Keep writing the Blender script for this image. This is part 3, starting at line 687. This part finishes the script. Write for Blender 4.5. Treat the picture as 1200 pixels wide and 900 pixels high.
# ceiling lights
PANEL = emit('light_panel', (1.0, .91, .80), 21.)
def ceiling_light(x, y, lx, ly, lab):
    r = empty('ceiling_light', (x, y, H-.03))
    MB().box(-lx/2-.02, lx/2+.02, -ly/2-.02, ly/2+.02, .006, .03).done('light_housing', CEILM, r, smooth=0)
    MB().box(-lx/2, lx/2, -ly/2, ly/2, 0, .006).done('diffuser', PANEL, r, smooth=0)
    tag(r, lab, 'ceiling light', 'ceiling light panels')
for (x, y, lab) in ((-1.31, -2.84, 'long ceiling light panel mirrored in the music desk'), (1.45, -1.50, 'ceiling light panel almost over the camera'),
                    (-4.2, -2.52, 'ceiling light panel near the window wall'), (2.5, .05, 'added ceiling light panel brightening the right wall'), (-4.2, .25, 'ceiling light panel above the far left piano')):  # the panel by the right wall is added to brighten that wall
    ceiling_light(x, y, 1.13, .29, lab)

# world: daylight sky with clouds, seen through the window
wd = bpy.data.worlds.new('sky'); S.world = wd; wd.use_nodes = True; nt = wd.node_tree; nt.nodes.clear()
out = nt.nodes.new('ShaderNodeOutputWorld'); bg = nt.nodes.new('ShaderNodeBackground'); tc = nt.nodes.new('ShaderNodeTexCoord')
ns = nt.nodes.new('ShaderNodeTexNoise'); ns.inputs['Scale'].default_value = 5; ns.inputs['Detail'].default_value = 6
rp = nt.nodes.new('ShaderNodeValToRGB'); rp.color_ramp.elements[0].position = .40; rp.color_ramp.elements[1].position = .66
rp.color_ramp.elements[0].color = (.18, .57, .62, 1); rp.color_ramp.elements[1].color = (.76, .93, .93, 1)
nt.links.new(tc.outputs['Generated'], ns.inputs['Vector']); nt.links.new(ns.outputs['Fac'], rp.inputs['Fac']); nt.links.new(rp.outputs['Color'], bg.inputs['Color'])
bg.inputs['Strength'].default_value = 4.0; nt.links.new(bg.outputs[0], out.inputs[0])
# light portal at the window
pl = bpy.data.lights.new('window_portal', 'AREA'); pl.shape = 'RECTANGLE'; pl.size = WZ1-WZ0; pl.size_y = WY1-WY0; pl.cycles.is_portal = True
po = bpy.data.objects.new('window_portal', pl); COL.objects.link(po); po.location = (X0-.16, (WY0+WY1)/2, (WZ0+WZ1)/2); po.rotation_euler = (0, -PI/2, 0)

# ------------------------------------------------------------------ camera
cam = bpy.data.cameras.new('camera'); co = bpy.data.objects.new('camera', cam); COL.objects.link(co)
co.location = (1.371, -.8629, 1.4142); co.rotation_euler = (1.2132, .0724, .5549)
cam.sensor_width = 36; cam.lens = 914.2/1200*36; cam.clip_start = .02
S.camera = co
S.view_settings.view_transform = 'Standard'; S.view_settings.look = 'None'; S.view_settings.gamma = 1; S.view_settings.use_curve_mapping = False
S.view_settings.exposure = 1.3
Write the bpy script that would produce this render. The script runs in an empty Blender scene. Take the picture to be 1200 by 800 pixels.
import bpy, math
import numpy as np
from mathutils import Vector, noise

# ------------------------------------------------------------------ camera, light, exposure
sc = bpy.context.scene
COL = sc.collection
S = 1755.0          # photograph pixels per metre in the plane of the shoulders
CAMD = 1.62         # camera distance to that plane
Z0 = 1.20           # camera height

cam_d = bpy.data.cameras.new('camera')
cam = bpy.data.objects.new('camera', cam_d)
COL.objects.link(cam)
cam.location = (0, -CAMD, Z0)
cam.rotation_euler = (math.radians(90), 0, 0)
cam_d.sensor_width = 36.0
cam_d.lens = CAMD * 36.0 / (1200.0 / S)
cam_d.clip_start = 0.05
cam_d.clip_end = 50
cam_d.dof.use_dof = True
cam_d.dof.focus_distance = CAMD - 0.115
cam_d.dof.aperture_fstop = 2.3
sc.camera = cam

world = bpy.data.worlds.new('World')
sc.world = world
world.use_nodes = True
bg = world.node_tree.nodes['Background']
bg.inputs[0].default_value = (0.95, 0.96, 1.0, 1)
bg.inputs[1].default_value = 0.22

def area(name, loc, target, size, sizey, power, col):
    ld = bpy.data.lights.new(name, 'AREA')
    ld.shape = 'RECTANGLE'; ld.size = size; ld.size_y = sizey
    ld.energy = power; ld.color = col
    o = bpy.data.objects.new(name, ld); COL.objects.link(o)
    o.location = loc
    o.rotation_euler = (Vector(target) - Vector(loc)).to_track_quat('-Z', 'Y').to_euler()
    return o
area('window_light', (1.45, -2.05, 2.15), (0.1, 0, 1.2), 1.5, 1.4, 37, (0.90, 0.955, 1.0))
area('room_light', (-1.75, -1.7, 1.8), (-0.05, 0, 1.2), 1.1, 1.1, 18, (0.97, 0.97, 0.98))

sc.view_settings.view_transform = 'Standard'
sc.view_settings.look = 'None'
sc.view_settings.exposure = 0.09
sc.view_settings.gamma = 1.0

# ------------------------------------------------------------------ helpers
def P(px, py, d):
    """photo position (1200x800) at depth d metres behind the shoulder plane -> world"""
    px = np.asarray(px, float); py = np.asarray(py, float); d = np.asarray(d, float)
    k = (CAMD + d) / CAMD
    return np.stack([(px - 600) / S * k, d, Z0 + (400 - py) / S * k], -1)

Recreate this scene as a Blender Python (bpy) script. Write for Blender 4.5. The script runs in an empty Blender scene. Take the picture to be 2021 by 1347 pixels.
-=-=-=-=-
◆ Exercise objective ◆
Determine the count of lines in the data above with the string "runs" in them, and give that count alone.

◆ Complete answer ◆
2